▶ _WORK REQUIRED_: The lines to reproduce run from the first one through the line containing "col = scene.collection". Reproduce them exactly.

_ _ _ _ _

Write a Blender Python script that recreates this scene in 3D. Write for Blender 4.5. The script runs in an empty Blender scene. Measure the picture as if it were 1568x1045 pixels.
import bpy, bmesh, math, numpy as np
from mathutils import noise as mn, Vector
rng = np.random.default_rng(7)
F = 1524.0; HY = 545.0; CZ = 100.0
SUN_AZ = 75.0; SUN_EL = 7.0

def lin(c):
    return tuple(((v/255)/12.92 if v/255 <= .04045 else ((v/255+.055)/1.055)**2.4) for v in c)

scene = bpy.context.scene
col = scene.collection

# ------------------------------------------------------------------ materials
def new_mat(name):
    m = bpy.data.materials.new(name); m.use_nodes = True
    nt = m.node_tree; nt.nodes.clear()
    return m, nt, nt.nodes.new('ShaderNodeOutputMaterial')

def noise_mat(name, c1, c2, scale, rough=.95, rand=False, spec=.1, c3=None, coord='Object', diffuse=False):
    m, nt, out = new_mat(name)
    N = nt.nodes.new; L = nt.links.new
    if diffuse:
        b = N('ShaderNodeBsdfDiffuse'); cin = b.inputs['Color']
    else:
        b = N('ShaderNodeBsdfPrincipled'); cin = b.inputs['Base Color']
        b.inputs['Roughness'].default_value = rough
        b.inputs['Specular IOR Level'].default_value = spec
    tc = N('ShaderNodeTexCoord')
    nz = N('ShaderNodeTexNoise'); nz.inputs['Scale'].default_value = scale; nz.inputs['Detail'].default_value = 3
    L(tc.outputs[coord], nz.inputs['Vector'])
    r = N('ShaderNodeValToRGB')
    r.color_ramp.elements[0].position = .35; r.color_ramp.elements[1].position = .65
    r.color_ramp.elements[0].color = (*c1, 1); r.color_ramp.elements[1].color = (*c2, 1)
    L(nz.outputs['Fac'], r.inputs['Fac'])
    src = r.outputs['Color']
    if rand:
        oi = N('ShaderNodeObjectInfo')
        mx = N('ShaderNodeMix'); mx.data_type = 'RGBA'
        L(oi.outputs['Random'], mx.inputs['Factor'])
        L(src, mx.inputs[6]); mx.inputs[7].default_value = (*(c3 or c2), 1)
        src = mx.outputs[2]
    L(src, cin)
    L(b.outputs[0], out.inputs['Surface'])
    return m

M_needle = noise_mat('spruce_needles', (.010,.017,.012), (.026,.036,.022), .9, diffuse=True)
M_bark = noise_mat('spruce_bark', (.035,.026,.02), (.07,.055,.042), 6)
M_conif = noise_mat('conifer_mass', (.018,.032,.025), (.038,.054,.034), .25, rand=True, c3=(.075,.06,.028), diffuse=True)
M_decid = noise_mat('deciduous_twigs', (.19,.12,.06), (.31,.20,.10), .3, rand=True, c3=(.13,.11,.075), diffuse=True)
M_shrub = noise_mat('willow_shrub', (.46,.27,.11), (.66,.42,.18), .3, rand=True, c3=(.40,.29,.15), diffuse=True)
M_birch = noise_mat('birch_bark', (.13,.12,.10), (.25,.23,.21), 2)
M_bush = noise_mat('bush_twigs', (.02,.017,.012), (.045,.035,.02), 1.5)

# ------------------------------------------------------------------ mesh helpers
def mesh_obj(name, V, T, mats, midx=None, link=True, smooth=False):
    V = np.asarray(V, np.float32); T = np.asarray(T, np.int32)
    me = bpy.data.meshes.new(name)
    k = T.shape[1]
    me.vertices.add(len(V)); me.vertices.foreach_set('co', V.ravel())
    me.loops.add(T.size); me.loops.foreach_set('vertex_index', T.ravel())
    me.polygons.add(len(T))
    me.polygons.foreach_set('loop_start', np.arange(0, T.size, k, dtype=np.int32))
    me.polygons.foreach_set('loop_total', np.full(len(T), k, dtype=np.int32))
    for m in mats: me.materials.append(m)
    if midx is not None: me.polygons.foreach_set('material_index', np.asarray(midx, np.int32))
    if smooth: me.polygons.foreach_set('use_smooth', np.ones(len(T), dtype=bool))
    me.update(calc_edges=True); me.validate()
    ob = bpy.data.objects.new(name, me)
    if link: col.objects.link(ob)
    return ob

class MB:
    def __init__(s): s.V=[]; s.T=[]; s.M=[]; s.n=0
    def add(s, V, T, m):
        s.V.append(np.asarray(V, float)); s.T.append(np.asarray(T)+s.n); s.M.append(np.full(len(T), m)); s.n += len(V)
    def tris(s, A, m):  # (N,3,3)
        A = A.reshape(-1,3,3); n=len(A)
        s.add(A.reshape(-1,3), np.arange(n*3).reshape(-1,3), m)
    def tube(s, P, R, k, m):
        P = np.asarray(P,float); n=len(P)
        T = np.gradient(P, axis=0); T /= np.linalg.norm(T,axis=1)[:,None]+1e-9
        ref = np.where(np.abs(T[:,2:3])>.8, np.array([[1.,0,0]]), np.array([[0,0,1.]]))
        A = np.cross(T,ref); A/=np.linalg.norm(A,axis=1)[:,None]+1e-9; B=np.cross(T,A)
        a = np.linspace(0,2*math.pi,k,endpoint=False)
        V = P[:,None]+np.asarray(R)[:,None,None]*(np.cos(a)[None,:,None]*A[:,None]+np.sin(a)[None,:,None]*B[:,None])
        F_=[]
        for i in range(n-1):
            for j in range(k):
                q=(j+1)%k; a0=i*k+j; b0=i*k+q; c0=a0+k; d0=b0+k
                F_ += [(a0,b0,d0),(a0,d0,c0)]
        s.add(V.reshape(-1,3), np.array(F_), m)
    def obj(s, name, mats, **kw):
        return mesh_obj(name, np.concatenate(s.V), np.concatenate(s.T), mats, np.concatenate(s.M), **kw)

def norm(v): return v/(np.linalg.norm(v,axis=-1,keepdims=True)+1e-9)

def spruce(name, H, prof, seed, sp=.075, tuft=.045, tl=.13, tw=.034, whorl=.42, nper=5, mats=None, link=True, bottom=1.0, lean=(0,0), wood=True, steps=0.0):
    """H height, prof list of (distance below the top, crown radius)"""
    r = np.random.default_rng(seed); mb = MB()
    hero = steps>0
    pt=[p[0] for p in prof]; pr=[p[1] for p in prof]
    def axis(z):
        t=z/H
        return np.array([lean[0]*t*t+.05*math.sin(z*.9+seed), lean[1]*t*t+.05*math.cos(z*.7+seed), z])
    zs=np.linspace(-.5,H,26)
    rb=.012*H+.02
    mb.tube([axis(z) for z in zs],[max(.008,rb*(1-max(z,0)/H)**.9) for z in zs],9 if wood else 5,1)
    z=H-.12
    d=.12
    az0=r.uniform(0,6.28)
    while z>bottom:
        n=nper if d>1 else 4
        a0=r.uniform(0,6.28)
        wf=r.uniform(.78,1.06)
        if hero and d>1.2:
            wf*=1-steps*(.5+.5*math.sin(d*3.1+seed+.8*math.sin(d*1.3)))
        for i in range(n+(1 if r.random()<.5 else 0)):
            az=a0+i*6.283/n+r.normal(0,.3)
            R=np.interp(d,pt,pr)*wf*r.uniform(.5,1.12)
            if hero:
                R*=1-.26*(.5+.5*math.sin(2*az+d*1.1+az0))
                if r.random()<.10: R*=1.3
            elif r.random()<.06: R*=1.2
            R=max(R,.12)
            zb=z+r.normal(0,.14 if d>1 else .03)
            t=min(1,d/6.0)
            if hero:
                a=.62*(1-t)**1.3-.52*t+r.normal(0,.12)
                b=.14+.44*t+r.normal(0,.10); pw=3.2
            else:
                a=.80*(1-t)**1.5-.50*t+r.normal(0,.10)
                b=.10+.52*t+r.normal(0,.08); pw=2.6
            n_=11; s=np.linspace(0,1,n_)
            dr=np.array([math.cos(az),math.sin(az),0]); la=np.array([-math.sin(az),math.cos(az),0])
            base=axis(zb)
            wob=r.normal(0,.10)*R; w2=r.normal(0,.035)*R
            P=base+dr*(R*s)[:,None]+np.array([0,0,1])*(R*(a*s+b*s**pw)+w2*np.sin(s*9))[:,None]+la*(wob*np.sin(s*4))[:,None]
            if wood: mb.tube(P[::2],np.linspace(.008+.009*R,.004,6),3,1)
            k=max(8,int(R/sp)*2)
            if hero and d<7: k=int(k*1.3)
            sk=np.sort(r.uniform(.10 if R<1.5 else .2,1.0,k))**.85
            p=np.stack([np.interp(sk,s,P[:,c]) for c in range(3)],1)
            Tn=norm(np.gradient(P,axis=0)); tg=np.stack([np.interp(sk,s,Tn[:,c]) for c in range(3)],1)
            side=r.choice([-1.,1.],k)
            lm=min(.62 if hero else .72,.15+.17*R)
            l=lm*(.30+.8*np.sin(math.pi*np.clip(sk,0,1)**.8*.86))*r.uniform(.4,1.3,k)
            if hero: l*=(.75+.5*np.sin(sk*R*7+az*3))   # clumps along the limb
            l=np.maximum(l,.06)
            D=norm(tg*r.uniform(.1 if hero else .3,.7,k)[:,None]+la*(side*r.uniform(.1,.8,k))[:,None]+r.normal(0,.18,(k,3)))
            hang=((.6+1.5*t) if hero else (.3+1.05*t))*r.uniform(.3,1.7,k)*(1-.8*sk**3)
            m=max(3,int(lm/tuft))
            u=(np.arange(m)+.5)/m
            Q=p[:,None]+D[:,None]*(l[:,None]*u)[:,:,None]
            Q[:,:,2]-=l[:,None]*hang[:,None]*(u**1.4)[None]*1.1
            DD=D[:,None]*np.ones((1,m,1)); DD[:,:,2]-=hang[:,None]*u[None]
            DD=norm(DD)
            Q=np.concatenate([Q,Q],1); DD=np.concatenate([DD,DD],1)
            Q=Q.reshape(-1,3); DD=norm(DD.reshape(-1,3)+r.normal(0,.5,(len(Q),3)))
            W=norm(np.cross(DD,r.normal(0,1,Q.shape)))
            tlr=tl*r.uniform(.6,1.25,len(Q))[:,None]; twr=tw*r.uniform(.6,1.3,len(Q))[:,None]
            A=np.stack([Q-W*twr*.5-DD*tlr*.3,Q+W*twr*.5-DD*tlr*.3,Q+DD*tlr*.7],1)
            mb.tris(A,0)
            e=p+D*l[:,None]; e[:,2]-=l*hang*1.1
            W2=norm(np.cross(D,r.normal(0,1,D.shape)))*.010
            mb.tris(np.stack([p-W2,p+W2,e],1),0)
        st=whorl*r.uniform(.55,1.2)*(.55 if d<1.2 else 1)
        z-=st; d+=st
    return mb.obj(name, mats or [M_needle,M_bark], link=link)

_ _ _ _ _

▶ _ANSWER TO THIS PROBLEM_:
Write a Blender Python script that recreates this scene in 3D. Write for Blender 4.5. The script runs in an empty Blender scene. Measure the picture as if it were 1568x1045 pixels.
import bpy, bmesh, math, numpy as np
from mathutils import noise as mn, Vector
rng = np.random.default_rng(7)
F = 1524.0; HY = 545.0; CZ = 100.0
SUN_AZ = 75.0; SUN_EL = 7.0

def lin(c):
    return tuple(((v/255)/12.92 if v/255 <= .04045 else ((v/255+.055)/1.055)**2.4) for v in c)

scene = bpy.context.scene
col = scene.collection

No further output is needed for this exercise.